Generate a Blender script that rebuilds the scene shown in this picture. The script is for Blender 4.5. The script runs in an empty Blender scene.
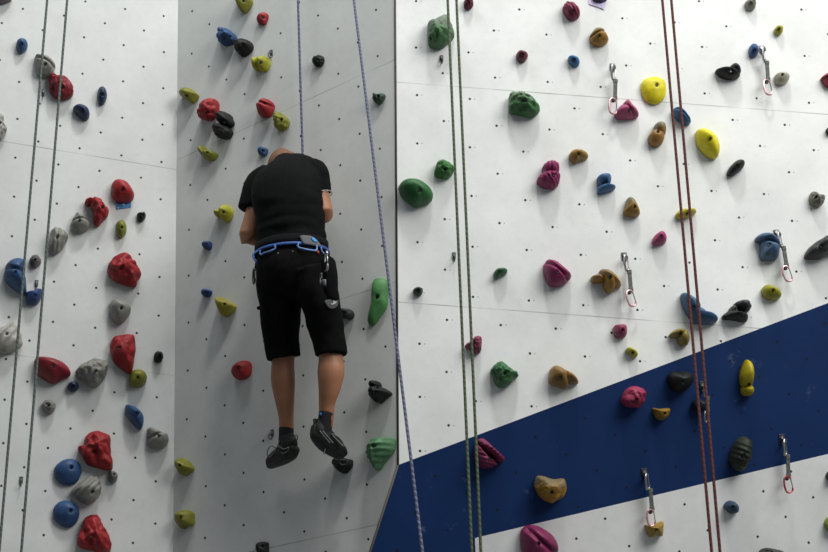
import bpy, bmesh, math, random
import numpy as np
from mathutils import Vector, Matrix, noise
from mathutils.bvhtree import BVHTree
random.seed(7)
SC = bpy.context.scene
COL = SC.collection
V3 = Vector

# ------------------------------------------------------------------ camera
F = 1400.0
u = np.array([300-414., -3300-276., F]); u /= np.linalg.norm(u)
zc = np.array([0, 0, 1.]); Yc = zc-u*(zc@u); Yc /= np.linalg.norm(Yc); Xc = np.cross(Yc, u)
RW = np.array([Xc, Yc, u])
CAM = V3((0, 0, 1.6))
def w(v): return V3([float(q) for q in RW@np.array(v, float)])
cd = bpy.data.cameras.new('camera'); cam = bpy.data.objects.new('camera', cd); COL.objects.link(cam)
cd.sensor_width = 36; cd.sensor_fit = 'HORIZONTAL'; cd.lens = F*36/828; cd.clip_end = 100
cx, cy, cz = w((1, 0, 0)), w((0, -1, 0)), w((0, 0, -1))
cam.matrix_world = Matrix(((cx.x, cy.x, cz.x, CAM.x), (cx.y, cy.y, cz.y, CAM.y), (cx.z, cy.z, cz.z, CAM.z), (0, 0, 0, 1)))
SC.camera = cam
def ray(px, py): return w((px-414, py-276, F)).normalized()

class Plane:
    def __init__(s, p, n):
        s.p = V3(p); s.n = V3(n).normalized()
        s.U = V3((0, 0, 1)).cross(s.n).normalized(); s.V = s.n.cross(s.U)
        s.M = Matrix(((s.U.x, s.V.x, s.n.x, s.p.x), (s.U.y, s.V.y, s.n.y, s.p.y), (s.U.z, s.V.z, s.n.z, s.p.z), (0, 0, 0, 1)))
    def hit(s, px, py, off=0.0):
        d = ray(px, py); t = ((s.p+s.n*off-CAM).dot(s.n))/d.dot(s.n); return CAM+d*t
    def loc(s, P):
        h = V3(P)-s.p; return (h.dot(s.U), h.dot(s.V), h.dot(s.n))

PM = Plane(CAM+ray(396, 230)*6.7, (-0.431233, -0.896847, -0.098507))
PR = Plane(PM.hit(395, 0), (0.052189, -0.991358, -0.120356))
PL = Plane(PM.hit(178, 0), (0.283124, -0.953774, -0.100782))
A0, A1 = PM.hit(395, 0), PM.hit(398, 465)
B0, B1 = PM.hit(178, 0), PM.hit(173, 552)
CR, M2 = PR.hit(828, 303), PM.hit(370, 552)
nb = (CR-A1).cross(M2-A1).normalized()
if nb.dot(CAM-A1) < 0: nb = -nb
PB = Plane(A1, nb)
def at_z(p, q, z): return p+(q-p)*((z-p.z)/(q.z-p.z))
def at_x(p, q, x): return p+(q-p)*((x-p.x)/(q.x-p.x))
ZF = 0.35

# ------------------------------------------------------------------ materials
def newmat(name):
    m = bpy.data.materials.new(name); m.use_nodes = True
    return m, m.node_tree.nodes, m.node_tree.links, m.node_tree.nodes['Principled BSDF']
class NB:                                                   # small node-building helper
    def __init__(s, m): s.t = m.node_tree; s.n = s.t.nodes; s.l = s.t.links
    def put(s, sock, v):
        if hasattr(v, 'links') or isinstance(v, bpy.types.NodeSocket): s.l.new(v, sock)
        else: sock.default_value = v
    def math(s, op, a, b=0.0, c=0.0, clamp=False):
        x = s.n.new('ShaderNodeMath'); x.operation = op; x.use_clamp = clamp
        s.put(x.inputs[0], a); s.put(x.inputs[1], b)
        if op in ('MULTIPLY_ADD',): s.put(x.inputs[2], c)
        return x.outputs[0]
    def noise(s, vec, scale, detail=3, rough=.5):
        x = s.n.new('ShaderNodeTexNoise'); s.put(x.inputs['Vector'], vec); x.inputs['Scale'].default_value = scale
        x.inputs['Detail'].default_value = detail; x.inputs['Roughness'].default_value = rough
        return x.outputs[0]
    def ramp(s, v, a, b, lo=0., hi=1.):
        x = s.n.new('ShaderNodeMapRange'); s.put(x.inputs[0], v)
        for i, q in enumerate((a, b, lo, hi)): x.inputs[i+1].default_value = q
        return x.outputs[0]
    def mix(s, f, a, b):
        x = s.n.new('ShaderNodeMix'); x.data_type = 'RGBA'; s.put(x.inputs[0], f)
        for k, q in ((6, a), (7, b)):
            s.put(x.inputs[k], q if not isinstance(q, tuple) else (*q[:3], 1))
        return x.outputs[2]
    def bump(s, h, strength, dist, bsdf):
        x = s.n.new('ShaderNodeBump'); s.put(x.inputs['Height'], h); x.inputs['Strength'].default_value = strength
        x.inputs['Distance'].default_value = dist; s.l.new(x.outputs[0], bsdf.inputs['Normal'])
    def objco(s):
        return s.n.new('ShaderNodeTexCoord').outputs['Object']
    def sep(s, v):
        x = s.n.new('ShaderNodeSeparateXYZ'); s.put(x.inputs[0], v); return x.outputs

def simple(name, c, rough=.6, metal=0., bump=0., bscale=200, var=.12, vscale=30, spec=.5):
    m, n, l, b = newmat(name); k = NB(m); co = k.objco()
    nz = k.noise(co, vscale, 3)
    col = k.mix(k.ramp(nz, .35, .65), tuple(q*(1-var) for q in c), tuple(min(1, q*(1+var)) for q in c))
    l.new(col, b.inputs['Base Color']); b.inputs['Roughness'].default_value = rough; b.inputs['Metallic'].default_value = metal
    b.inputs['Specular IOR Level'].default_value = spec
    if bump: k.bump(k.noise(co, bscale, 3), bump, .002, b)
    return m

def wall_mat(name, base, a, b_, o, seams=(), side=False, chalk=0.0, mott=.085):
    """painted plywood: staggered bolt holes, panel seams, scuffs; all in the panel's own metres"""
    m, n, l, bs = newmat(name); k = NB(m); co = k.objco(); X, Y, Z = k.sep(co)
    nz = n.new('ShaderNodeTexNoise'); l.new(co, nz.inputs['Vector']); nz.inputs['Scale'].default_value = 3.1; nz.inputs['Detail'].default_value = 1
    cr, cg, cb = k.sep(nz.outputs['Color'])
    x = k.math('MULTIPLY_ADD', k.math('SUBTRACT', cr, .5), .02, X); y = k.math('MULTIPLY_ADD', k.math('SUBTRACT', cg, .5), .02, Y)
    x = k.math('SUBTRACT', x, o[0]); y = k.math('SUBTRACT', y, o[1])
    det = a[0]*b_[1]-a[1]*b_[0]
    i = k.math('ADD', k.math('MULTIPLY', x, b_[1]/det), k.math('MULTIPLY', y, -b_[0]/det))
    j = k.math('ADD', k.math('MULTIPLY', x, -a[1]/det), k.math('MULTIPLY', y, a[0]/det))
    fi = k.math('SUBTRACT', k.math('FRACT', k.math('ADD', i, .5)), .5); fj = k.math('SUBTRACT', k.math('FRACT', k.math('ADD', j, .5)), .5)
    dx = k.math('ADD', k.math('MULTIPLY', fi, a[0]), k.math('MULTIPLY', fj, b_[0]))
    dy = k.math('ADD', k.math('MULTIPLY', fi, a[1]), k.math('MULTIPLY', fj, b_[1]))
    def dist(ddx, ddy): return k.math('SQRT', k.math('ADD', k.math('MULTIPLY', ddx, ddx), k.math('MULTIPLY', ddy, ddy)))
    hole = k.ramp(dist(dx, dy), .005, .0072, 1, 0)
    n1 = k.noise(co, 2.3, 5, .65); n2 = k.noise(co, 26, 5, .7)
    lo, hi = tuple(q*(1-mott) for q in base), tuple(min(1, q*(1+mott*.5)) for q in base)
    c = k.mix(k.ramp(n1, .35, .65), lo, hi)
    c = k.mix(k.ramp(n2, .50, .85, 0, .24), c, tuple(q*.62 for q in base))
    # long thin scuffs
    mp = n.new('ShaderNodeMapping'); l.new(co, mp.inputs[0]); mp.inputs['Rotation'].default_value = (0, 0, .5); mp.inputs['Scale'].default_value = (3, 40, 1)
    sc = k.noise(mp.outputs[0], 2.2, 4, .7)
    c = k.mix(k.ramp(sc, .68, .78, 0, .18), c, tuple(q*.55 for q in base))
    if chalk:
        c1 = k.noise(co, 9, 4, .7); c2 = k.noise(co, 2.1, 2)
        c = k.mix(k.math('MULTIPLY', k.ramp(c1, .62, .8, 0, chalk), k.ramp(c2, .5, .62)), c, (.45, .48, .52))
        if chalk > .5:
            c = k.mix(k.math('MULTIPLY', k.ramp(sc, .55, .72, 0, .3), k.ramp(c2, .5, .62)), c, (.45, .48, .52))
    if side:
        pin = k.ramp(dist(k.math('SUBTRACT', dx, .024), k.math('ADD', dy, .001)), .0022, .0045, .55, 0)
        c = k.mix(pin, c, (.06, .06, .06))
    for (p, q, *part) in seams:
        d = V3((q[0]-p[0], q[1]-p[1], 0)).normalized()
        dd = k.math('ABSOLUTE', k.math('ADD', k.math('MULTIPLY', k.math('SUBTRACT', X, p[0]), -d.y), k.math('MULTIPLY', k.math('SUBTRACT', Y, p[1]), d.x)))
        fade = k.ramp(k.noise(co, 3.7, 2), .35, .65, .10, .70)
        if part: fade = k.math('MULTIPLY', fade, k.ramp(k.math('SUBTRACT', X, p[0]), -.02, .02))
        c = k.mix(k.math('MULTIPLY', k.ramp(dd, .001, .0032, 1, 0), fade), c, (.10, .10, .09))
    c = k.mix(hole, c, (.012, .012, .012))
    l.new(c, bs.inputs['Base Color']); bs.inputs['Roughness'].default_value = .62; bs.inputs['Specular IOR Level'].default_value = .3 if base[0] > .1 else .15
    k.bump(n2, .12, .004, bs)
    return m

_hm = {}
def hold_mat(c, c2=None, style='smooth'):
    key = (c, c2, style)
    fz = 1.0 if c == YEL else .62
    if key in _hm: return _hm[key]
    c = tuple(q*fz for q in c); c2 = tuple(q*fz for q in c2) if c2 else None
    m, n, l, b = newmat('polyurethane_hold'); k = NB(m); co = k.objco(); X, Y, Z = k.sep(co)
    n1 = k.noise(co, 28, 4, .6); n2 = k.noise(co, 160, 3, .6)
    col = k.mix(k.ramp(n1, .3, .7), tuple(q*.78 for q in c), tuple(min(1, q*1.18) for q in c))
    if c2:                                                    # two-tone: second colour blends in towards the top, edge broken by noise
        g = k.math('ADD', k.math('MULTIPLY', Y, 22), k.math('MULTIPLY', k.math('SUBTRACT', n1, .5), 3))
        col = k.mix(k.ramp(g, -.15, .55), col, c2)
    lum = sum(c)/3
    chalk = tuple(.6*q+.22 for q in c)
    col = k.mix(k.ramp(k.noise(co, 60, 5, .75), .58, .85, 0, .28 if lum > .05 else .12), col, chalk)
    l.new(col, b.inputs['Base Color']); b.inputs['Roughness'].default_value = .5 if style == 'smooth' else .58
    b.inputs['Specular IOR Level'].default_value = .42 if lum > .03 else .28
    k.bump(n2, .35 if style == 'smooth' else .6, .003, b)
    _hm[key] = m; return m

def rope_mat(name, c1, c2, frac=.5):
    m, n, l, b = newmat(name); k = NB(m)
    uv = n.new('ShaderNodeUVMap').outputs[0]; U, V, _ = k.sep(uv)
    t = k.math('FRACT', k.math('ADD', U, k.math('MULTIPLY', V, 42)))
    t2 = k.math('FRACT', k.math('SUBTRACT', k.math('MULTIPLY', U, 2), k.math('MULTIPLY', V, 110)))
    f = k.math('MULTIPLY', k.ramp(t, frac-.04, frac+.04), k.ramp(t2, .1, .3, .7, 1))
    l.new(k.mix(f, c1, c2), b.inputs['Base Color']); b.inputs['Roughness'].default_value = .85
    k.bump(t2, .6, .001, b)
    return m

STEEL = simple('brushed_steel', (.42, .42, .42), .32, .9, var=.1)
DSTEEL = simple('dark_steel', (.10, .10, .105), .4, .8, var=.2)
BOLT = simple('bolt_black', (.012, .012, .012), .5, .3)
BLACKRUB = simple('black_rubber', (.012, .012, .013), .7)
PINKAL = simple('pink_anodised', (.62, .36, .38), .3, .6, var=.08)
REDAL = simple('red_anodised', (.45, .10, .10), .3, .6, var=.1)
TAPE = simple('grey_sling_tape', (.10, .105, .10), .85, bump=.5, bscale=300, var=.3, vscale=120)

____

- WHAT TO DO:
Your task is to reproduce exactly the lines from the start of the data above through the line containing "h = V3(P)-s.p;", leaving every picture out.

- SOLUTION TO THE EXERCISE:
Generate a Blender script that rebuilds the scene shown in this picture. The script is for Blender 4.5. The script runs in an empty Blender scene.
import bpy, bmesh, math, random
import numpy as np
from mathutils import Vector, Matrix, noise
from mathutils.bvhtree import BVHTree
random.seed(7)
SC = bpy.context.scene
COL = SC.collection
V3 = Vector

# ------------------------------------------------------------------ camera
F = 1400.0
u = np.array([300-414., -3300-276., F]); u /= np.linalg.norm(u)
zc = np.array([0, 0, 1.]); Yc = zc-u*(zc@u); Yc /= np.linalg.norm(Yc); Xc = np.cross(Yc, u)
RW = np.array([Xc, Yc, u])
CAM = V3((0, 0, 1.6))
def w(v): return V3([float(q) for q in RW@np.array(v, float)])
cd = bpy.data.cameras.new('camera'); cam = bpy.data.objects.new('camera', cd); COL.objects.link(cam)
cd.sensor_width = 36; cd.sensor_fit = 'HORIZONTAL'; cd.lens = F*36/828; cd.clip_end = 100
cx, cy, cz = w((1, 0, 0)), w((0, -1, 0)), w((0, 0, -1))
cam.matrix_world = Matrix(((cx.x, cy.x, cz.x, CAM.x), (cx.y, cy.y, cz.y, CAM.y), (cx.z, cy.z, cz.z, CAM.z), (0, 0, 0, 1)))
SC.camera = cam
def ray(px, py): return w((px-414, py-276, F)).normalized()

class Plane:
    def __init__(s, p, n):
        s.p = V3(p); s.n = V3(n).normalized()
        s.U = V3((0, 0, 1)).cross(s.n).normalized(); s.V = s.n.cross(s.U)
        s.M = Matrix(((s.U.x, s.V.x, s.n.x, s.p.x), (s.U.y, s.V.y, s.n.y, s.p.y), (s.U.z, s.V.z, s.n.z, s.p.z), (0, 0, 0, 1)))
    def hit(s, px, py, off=0.0):
        d = ray(px, py); t = ((s.p+s.n*off-CAM).dot(s.n))/d.dot(s.n); return CAM+d*t
    def loc(s, P):
        h = V3(P)-s.p; return (h.dot(s.U), h.dot(s.V), h.dot(s.n))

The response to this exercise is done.